Chapter 23 » 23.57

The individual and the community

Work and economic affairs

In the aftermath of the Second World War, Quakers began experimenting with democratic forms of economic enterprise. The best-known case is probably Scott Bader, a synthetic resin and polymer manufacturing company in Wollaston, Northamptonshire. The original company was founded in 1920 and organised along orthodox lines of corporate authority by Ernest Bader, who joined the Society of Friends in 1943. During the 1940s he and his family decided to re-organise his firm upon stewardship principles. In 1951 he and his co-founders gave 90% of their shares to the Scott Bader Commonwealth, a company limited by guarantee and a registered charity, inviting employees to become members; in 1963 they gave the remaining 10% of their shares to the Commonwealth.

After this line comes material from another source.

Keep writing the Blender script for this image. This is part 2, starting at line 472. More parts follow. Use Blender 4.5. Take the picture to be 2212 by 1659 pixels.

Power should come from within the person and the community, and be made responsible to those it affects. The ultimate criteria in the organisation of work should be human dignity and service to others instead of solely economic performance. We feel mutual responsibility must permeate the whole community of work and be upheld by democratic participation and the principle of trusteeship.

Common-ownership of our means of production, and a voice in the distribution of earned surplus and the allocation of new capital, has helped in our struggle towards achieving these aims.

The Commonwealth has responsibilities to the wider national and international community and is endeavouring to fulfil them by fostering a movement towards a new peaceful industrial and social order. To be a genuine alternative to welfare capitalism and state-controlled communism, such an order must be non-violent in the sense of promoting love and justice, for where love stops, power begins and intimidation and violence follow. One of the main requirements of a peaceful social order is, we are convinced, an organisation of work based on the principles outlined here, a sharing of the fruits of our labours with those less fortunate instead of working only for our own private security, and a refusal to support destructive social conflict or to take part in preparations for war.